* TASK INSTRUCTIONS
Take the lines from the one with "Reconstruct this image" through the one with "scene.camera = cam", both ends kept, and reproduce them exactly without the pictures.

* RECORDS PROVIDED

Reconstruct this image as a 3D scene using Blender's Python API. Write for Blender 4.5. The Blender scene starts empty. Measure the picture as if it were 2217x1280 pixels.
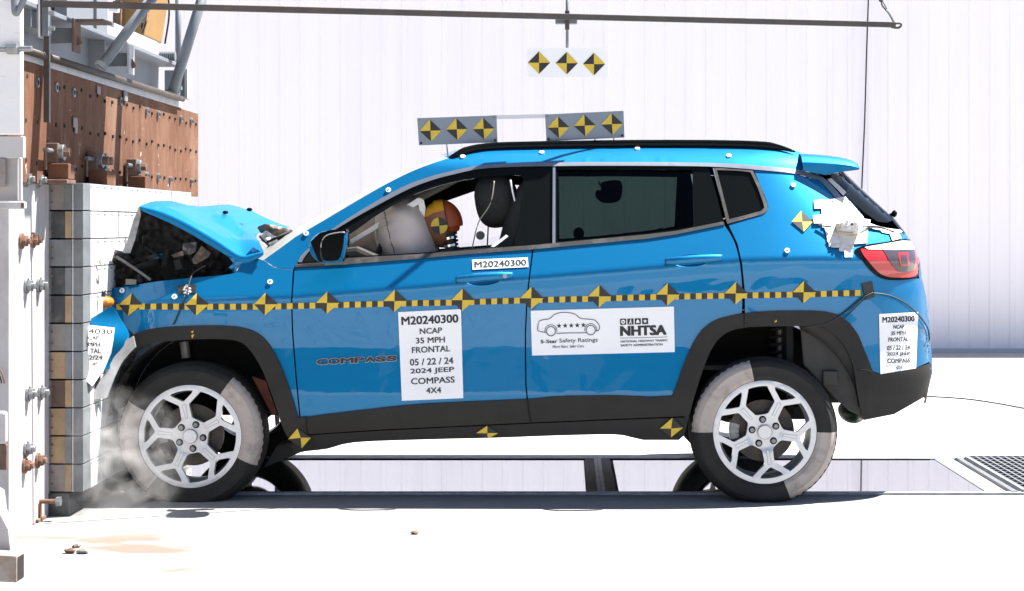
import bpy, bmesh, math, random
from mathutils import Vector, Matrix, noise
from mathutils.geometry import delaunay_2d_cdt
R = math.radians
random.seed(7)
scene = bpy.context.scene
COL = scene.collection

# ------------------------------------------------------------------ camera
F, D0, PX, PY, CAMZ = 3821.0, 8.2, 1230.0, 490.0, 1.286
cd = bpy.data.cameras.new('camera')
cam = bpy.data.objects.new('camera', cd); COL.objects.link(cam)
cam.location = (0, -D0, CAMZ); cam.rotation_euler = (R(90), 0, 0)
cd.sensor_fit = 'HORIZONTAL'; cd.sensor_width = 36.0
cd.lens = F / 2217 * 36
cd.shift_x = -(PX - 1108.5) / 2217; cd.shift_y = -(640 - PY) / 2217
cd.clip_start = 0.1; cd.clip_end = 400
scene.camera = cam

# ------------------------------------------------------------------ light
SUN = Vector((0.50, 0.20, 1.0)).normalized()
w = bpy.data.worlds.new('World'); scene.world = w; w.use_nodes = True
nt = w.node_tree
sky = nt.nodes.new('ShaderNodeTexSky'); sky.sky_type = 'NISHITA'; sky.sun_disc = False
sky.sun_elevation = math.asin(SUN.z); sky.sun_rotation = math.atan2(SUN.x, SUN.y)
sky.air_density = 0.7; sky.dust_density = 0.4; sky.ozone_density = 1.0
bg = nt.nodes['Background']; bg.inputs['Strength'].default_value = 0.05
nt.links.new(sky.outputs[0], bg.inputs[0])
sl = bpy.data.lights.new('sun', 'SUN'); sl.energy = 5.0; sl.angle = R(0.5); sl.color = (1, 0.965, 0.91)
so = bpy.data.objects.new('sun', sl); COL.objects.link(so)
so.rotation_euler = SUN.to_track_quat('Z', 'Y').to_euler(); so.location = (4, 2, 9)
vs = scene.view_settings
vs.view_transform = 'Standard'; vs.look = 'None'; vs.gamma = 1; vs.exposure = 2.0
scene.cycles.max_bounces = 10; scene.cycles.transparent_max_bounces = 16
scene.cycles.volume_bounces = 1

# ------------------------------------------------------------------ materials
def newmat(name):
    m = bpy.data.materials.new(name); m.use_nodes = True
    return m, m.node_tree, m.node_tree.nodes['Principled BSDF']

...

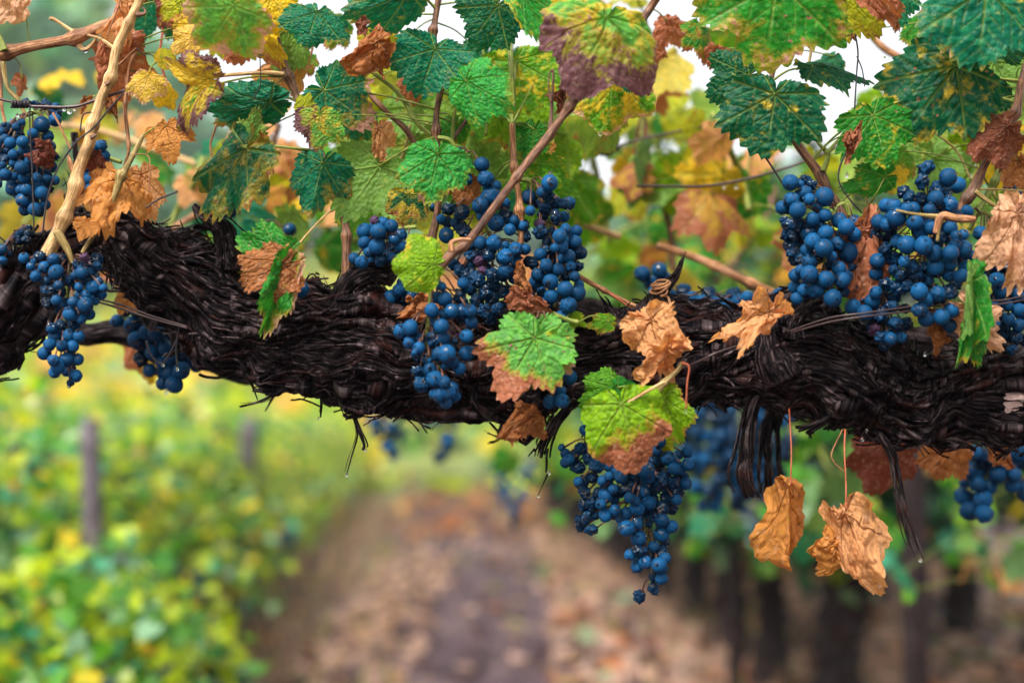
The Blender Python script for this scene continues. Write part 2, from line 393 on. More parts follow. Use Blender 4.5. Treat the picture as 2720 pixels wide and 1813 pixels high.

* TASK SOLUTION
Reconstruct this image as a 3D scene using Blender's Python API. Write for Blender 4.5. The Blender scene starts empty. Measure the picture as if it were 2217x1280 pixels.
import bpy, bmesh, math, random
from mathutils import Vector, Matrix, noise
from mathutils.geometry import delaunay_2d_cdt
R = math.radians
random.seed(7)
scene = bpy.context.scene
COL = scene.collection

# ------------------------------------------------------------------ camera
F, D0, PX, PY, CAMZ = 3821.0, 8.2, 1230.0, 490.0, 1.286
cd = bpy.data.cameras.new('camera')
cam = bpy.data.objects.new('camera', cd); COL.objects.link(cam)
cam.location = (0, -D0, CAMZ); cam.rotation_euler = (R(90), 0, 0)
cd.sensor_fit = 'HORIZONTAL'; cd.sensor_width = 36.0
cd.lens = F / 2217 * 36
cd.shift_x = -(PX - 1108.5) / 2217; cd.shift_y = -(640 - PY) / 2217
cd.clip_start = 0.1; cd.clip_end = 400
scene.camera = cam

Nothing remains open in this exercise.